-- GIVEN DATA --
·····

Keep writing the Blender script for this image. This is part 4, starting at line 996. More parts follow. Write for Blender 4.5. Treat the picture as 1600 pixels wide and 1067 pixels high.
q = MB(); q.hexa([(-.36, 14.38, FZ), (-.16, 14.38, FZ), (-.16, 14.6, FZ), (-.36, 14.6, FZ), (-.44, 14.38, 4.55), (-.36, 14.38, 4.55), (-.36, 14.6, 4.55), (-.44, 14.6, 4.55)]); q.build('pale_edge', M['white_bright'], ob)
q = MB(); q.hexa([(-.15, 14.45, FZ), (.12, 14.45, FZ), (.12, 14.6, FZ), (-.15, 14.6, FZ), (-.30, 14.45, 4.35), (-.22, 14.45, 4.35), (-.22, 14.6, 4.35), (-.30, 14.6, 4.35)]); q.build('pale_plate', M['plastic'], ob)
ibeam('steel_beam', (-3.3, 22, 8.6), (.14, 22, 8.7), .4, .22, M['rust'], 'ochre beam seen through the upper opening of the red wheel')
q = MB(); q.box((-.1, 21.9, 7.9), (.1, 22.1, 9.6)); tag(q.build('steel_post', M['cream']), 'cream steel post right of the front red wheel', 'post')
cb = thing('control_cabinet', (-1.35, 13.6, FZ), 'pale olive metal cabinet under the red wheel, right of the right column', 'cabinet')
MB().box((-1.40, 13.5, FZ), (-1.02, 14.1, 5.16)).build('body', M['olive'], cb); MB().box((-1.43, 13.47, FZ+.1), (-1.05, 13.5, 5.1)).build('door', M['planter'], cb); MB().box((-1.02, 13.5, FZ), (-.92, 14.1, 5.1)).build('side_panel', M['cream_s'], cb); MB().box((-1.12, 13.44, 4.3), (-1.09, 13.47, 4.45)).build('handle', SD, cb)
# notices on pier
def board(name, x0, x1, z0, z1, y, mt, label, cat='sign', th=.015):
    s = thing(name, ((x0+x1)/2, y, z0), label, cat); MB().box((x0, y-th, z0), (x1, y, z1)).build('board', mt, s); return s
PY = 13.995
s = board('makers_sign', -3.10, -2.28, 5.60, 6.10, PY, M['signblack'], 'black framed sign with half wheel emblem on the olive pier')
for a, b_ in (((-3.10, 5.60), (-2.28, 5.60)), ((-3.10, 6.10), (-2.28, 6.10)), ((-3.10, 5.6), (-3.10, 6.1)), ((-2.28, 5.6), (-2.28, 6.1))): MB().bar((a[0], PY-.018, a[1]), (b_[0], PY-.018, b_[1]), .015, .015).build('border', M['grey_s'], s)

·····

Restate the data above word for word.

Keep writing the Blender script for this image. This is part 4, starting at line 996. More parts follow. Write for Blender 4.5. Treat the picture as 1600 pixels wide and 1067 pixels high.
q = MB(); q.hexa([(-.36, 14.38, FZ), (-.16, 14.38, FZ), (-.16, 14.6, FZ), (-.36, 14.6, FZ), (-.44, 14.38, 4.55), (-.36, 14.38, 4.55), (-.36, 14.6, 4.55), (-.44, 14.6, 4.55)]); q.build('pale_edge', M['white_bright'], ob)
q = MB(); q.hexa([(-.15, 14.45, FZ), (.12, 14.45, FZ), (.12, 14.6, FZ), (-.15, 14.6, FZ), (-.30, 14.45, 4.35), (-.22, 14.45, 4.35), (-.22, 14.6, 4.35), (-.30, 14.6, 4.35)]); q.build('pale_plate', M['plastic'], ob)
ibeam('steel_beam', (-3.3, 22, 8.6), (.14, 22, 8.7), .4, .22, M['rust'], 'ochre beam seen through the upper opening of the red wheel')
q = MB(); q.box((-.1, 21.9, 7.9), (.1, 22.1, 9.6)); tag(q.build('steel_post', M['cream']), 'cream steel post right of the front red wheel', 'post')
cb = thing('control_cabinet', (-1.35, 13.6, FZ), 'pale olive metal cabinet under the red wheel, right of the right column', 'cabinet')
MB().box((-1.40, 13.5, FZ), (-1.02, 14.1, 5.16)).build('body', M['olive'], cb); MB().box((-1.43, 13.47, FZ+.1), (-1.05, 13.5, 5.1)).build('door', M['planter'], cb); MB().box((-1.02, 13.5, FZ), (-.92, 14.1, 5.1)).build('side_panel', M['cream_s'], cb); MB().box((-1.12, 13.44, 4.3), (-1.09, 13.47, 4.45)).build('handle', SD, cb)
# notices on pier
def board(name, x0, x1, z0, z1, y, mt, label, cat='sign', th=.015):
    s = thing(name, ((x0+x1)/2, y, z0), label, cat); MB().box((x0, y-th, z0), (x1, y, z1)).build('board', mt, s); return s
PY = 13.995
s = board('makers_sign', -3.10, -2.28, 5.60, 6.10, PY, M['signblack'], 'black framed sign with half wheel emblem on the olive pier')
for a, b_ in (((-3.10, 5.60), (-2.28, 5.60)), ((-3.10, 6.10), (-2.28, 6.10)), ((-3.10, 5.6), (-3.10, 6.1)), ((-2.28, 5.6), (-2.28, 6.1))): MB().bar((a[0], PY-.018, a[1]), (b_[0], PY-.018, b_[1]), .015, .015).build('border', M['grey_s'], s)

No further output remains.